Alumni
Profile: Gary Leff '92
Insatiable
and loving it
Savoring
a decade of success with his Stir Crazy restaurants, CEO and
founder Gary Leff is hungry for more
By
Romi Herron
For
the debut of his first Stir Crazy restaurant, Gary Leff
'92 hosted dozens of taste-testing events to ensure every
Pan-Asian creation gracing the menu of his dream venture deserved
to be there. And on the delightfully oversized ceramic plates
of his patrons.
Ten
years and nine restaurant openings later, the founder and
CEO is still putting his taste buds and culinary artistry
to work in Stir Crazy kitchens, now peppered throughout suburban
Chicago with additional locations in Florida, New York and
Missouri.
He
and his chefs excite in creating new favorites, like their
latest — chili lemon grass shrimp — but despite
countless sampling sessions and a round-the-clock, all-access
pass to "the freshest Asian entrees around," Leff
says he will always be hungry, and not just to satisfy his
palate.
"Starting
any business, especially a restaurant, takes a lot more than
business knowledge and a passion for food. You have to be
real hungry for success," he says.
And
he always has been, with entrepreneurial instincts that led
to landscaping and asphalt maintenance businesses prior to
his studies at the Kellogg School, where entrepreneurship
wasn't his academic focus but a constant ambition. Post-MBA,
Leff worked as a consultant before setting out to whet his
restaurateur appetite.
"Cooking
was always my hobby, and I thought about what I would offer
if I ever created a restaurant. My basic concept was and still
is to offer healthy Asian food in a much fresher and more
contemporary environment than a typical Asian mom-and-pop
shop," says Leff.
He
flushed out the details and a local investor loved not only
Stir Crazy's premise but another key ingredient: Leff's passion.
A
culinary experience, most celebrated through Stir Crazy's
signature Create Your Own stir-fry, was the central pitch.
With
it, vibrant red and green pepper slices, tomato wedges, carrot
and yellow squash medallions, bamboo sprouts, water chestnuts
and more are carefully arranged on a buffet of ice, inviting
patrons to select their favorites and experiment with new
combinations on each visit.
Heaping
the ingredients into a small wok before dousing it with one
of 12 house sauces, each guest may also add beef, chicken,
shrimp, calamari, tuna, salmon or tofu, with noodles or rice,
before a chef stir-fries it all to perfection.
In
essence, Create Your Own is what Leff did on a summer excursion
to Asia during his Kellogg years, sampling food from street
vendors, blending and creating to suit his tastes, falling
in love with the wonders of experimenting. Leff's recipe for
success also merges aptitudes acquired at Kellogg.
"Finance
and marketing tools are critical to understanding the metrics
of this business," he says. For the venture's initial
push, he knew he needed patience and continual involvement
with management and staff, resulting in 80-hour work weeks.
Today,
conservative expansion of up to three sites per year allows
him to maintain the quality he and his patrons value, says
Leff, who also drives the interior design and architecture
of all the restaurants.
"I'm
basically running a manufacturing center (of egg rolls and
dumplings) in the back, and on the lines we're cutting meat
and slicing produce, which we shop for five days per week.
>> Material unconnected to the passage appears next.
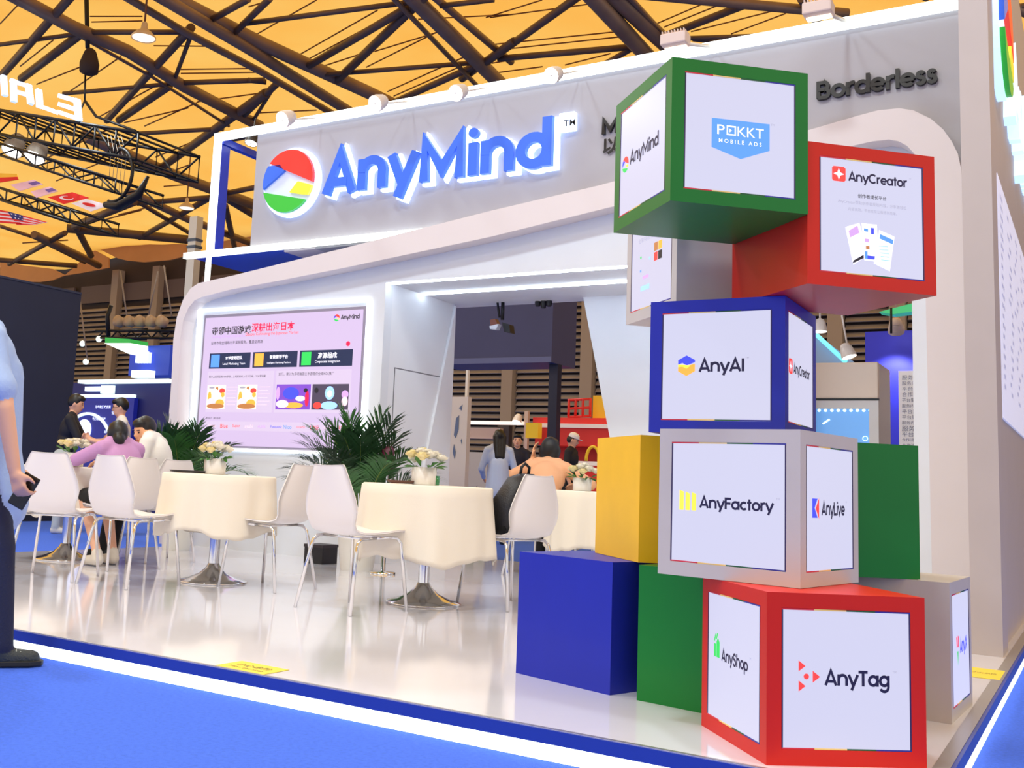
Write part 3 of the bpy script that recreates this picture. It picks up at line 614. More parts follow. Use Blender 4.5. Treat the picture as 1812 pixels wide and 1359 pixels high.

And then I have a service operation and artistic presentation
component up front. Our volume is up to 1,500 meals per day."
The
Create Your Own option is only one of a full menu of original
entrees, and none of those has even a shake of MSG. Canola
oil, twice as expensive as other oils but a healthier choice,
according to Leff, is used for all cooking. With an average
check around $14, Stir Crazy has little direct competition,
prompting plenty of requests from those who want a bite of
the action through franchises.
"Every
week we get requests," Leff says. "But we're not
serving hamburgers or coffee, and we wouldn't be able to deliver
the same kind of quality. It's just not what we're all about
— even if some people might think I'm crazy."